### Instructions for the task:
Extract each line of the records below that contains the word "this".

### Records with scene code:
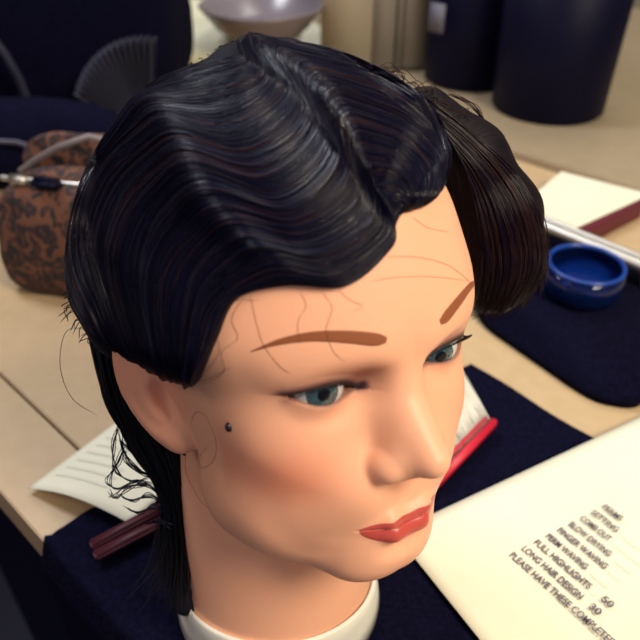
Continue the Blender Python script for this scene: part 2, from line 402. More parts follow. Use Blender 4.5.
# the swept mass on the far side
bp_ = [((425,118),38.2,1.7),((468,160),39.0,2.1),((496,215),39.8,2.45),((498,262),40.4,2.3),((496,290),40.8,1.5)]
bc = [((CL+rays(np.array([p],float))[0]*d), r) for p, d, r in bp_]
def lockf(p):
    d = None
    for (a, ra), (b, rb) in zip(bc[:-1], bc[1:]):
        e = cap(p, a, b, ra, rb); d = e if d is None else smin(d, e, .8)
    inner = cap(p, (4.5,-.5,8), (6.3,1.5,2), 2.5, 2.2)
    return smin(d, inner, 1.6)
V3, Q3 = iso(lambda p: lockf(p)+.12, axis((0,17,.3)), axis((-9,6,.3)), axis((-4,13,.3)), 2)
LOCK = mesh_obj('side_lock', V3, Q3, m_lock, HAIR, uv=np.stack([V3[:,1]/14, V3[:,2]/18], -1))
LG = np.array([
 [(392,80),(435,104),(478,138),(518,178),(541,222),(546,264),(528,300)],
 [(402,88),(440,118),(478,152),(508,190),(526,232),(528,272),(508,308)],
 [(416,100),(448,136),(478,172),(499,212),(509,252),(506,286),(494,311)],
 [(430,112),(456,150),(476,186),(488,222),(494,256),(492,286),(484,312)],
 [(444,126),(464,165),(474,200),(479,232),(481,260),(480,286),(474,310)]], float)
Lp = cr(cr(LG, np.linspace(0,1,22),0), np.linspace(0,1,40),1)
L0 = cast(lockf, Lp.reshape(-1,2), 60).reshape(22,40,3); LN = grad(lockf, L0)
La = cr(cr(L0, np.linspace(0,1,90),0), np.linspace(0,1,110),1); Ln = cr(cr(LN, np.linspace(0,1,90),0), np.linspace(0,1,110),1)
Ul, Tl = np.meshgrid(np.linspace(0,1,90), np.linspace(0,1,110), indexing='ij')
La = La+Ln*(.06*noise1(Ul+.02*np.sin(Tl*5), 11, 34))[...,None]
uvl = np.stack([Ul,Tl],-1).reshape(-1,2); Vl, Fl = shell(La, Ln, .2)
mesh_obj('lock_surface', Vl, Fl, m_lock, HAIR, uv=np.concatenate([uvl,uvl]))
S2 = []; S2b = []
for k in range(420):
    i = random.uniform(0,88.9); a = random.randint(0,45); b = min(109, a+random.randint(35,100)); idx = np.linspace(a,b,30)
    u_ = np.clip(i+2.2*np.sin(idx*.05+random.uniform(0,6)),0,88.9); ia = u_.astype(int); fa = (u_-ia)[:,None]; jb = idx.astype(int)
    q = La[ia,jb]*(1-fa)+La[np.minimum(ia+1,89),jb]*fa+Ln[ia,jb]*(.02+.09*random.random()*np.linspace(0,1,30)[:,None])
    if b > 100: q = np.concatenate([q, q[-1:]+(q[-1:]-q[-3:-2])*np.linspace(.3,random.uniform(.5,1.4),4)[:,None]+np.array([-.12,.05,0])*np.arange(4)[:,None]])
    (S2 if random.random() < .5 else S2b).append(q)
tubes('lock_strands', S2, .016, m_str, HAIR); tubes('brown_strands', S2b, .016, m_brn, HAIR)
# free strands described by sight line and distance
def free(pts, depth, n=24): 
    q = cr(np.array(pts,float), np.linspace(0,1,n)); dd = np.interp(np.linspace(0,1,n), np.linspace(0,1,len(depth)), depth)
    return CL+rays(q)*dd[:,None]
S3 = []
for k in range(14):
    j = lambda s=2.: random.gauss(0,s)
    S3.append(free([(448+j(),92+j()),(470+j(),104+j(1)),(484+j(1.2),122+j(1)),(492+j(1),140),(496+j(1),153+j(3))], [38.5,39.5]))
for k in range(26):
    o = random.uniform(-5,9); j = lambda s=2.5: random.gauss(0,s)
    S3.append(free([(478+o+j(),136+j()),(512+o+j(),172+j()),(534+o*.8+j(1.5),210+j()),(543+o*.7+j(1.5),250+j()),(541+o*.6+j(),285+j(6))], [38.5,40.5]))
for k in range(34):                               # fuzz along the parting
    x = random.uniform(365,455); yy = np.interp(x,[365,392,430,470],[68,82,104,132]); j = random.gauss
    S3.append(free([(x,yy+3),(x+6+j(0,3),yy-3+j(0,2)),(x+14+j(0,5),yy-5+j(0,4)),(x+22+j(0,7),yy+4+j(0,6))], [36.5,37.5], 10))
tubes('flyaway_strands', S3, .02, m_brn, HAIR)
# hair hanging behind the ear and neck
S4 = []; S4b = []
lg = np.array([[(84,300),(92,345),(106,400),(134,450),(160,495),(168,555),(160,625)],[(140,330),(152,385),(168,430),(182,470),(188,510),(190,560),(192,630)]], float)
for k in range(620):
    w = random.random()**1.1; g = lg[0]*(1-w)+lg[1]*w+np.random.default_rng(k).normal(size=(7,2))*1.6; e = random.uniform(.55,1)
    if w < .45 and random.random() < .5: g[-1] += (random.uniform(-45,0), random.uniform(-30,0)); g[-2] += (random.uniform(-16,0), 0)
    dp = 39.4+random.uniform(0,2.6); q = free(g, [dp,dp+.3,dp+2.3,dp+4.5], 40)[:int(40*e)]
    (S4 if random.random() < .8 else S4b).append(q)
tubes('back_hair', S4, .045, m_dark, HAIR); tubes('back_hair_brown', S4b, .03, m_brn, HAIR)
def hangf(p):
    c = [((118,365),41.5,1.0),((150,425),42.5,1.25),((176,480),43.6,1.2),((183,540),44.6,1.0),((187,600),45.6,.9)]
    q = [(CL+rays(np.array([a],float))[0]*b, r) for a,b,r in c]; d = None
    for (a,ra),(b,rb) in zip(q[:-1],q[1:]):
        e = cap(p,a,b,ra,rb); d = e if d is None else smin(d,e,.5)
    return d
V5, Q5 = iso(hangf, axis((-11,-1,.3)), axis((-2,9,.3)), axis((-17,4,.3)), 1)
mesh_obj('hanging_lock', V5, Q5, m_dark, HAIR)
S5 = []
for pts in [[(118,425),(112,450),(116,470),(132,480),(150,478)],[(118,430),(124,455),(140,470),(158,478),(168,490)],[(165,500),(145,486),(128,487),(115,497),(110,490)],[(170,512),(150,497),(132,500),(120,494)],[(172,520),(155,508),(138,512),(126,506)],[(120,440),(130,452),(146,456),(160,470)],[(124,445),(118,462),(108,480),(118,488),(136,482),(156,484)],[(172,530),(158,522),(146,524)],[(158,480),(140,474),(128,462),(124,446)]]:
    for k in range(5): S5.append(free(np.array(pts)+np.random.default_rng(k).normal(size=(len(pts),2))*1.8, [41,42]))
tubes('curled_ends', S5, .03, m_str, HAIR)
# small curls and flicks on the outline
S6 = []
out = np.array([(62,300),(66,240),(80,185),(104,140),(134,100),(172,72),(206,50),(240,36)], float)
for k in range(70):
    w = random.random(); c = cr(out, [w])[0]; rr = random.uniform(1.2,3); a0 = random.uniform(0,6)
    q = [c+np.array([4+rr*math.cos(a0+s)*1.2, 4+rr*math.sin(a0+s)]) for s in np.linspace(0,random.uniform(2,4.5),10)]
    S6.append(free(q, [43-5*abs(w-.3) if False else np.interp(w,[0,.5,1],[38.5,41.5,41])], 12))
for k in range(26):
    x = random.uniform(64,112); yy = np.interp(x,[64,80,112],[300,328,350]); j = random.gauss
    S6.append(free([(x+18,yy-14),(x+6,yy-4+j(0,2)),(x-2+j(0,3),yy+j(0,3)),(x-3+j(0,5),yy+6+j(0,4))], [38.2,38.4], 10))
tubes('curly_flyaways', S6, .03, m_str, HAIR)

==

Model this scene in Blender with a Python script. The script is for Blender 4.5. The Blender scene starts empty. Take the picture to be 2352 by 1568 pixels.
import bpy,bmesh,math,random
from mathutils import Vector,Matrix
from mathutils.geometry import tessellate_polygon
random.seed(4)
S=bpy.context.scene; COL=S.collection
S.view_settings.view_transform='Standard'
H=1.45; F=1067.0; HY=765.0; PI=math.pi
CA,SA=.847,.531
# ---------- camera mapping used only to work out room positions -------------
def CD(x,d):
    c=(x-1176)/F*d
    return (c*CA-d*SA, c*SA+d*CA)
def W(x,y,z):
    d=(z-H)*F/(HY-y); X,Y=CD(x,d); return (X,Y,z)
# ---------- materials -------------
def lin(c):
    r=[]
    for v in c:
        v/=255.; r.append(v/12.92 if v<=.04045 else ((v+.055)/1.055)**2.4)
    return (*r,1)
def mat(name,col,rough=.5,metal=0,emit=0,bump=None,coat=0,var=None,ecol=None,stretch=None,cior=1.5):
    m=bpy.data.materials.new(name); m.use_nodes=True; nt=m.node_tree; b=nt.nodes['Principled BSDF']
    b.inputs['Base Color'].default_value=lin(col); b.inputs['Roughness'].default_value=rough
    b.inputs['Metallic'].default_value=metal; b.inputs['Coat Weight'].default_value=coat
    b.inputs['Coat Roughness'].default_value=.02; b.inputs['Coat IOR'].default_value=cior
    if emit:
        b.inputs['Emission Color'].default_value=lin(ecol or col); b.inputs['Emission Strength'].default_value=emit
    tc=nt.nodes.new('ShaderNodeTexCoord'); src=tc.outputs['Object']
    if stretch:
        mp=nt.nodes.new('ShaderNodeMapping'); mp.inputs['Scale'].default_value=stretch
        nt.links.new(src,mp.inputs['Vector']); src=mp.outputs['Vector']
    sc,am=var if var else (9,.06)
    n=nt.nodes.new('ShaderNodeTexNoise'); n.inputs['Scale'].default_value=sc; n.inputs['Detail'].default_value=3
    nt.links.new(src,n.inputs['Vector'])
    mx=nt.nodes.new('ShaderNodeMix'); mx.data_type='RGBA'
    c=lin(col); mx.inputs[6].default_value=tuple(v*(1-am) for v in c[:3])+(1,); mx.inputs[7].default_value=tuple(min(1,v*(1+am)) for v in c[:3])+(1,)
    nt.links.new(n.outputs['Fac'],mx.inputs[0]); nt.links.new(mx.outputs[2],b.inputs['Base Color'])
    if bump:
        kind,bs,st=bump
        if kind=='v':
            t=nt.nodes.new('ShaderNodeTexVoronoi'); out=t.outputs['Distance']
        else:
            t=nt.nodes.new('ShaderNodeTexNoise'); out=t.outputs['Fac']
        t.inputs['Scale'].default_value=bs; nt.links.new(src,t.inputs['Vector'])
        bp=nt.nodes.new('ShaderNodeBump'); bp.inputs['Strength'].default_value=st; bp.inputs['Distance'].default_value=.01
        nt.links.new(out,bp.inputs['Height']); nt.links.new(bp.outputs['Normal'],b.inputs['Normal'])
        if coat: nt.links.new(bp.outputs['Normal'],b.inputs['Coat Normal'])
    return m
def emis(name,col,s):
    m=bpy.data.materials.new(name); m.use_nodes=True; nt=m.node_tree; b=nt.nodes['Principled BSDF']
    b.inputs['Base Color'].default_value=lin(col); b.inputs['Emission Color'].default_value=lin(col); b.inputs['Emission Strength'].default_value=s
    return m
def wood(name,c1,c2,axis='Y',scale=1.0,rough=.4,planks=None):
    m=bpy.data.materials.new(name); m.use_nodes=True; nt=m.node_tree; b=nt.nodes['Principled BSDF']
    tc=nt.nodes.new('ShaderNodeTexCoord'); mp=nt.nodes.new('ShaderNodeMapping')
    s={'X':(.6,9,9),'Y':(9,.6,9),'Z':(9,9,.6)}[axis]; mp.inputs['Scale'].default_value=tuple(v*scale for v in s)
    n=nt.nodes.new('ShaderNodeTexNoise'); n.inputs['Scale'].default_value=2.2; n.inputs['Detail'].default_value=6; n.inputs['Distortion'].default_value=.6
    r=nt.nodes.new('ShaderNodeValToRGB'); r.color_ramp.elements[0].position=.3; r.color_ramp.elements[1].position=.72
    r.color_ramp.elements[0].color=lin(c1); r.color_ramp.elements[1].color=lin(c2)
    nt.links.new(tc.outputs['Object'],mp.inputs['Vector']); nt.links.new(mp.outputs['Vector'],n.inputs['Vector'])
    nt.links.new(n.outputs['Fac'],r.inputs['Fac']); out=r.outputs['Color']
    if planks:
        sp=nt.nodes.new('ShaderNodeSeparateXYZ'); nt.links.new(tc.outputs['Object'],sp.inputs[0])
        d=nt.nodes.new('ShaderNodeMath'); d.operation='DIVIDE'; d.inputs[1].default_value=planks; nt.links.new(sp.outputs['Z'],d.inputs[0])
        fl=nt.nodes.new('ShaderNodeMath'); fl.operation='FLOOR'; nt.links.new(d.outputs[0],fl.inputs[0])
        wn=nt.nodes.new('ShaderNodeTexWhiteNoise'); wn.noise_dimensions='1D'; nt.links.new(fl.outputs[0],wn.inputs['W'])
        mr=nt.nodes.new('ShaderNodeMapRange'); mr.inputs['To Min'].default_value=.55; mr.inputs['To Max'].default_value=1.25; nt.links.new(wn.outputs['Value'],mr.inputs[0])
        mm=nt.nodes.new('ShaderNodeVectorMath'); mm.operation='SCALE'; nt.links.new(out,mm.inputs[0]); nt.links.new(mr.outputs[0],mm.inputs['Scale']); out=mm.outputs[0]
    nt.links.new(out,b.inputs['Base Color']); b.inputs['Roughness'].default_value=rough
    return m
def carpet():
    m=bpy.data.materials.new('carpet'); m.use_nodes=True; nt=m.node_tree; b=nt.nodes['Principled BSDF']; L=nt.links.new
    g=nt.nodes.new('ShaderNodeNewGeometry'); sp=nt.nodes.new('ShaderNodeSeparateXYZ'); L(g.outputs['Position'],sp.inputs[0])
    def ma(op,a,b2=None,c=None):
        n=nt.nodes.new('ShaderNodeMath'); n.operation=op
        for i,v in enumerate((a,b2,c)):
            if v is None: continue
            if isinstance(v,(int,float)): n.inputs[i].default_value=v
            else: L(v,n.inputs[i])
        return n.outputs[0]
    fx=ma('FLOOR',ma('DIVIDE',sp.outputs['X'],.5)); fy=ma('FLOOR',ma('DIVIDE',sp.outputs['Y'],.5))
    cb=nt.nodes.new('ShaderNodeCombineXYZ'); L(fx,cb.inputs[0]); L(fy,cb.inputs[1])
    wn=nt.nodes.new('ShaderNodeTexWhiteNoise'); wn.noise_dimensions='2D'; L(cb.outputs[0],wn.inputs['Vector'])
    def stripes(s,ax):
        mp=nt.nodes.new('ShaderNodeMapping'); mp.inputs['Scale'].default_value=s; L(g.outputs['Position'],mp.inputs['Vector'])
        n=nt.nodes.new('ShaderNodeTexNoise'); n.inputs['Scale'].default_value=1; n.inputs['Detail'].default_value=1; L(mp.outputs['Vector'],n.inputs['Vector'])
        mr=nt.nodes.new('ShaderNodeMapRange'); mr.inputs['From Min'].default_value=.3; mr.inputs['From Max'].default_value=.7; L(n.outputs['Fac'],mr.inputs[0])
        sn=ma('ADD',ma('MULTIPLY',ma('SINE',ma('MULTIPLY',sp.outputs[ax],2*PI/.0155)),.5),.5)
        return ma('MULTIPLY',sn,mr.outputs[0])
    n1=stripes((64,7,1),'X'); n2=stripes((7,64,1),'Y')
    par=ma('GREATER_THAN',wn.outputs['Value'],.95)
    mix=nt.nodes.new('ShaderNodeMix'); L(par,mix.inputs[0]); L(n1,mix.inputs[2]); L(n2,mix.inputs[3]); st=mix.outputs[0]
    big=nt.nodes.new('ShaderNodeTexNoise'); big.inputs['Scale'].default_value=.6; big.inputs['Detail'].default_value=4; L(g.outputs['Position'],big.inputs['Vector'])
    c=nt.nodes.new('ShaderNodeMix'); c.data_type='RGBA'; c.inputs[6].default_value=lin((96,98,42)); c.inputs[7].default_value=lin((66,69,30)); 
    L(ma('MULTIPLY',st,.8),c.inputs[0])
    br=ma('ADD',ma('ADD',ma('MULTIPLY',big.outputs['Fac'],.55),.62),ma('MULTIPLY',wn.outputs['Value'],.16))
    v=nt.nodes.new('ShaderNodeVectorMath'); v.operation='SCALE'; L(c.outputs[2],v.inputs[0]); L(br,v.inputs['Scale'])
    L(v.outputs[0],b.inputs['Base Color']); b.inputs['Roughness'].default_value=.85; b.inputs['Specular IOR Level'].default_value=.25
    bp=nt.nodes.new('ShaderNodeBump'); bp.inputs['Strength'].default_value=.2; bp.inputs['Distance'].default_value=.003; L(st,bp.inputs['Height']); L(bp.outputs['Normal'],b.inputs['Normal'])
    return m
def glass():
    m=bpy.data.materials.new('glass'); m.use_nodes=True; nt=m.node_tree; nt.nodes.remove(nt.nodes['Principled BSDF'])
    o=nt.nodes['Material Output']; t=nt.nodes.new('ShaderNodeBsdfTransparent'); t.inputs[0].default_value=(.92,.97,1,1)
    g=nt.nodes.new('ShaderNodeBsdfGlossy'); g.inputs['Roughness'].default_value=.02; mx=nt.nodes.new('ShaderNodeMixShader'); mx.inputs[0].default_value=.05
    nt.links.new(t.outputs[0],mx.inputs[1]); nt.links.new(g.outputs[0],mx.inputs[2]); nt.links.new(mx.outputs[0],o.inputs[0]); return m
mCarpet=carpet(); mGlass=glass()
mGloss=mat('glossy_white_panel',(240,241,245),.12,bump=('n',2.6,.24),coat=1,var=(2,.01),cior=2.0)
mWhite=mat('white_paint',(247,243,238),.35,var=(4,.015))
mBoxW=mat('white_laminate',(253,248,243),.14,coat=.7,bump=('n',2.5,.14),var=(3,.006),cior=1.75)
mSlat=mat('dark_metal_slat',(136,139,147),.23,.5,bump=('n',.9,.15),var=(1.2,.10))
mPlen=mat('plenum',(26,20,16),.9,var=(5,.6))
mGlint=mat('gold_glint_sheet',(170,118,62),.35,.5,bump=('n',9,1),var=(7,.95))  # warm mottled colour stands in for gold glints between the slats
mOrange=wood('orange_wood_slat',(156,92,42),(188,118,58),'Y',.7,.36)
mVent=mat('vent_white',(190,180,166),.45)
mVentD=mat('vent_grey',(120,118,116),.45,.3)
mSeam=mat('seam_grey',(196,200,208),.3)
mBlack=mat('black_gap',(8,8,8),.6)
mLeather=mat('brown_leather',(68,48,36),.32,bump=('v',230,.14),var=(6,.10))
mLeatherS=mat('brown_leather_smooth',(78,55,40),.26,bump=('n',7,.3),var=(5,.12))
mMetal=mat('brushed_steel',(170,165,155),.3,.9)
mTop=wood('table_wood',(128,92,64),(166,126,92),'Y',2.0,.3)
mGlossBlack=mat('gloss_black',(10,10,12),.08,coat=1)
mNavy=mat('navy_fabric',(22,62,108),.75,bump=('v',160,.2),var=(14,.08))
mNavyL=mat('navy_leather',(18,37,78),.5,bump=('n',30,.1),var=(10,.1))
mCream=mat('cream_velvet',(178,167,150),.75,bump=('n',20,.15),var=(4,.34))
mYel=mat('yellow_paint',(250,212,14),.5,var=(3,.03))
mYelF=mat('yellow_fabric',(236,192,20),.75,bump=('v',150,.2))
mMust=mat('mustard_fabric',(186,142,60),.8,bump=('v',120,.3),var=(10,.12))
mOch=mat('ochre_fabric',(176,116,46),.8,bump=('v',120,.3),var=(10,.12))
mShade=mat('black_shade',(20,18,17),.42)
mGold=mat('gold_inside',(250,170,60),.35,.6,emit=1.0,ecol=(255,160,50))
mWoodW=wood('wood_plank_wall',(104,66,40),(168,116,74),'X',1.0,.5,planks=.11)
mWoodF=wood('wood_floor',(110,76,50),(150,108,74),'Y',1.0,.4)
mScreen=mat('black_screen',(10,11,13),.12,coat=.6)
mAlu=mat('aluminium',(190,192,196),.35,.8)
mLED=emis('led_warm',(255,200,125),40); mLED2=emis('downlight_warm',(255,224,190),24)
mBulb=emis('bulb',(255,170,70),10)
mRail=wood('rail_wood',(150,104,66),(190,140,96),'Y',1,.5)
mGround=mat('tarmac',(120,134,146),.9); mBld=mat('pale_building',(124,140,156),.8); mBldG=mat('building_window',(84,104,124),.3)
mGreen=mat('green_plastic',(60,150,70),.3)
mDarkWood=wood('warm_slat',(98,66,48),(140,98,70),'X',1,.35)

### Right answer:
Continue the Blender Python script for this scene: part 2, from line 402. More parts follow. Use Blender 4.5.
Model this scene in Blender with a Python script. The script is for Blender 4.5. The Blender scene starts empty. Take the picture to be 2352 by 1568 pixels.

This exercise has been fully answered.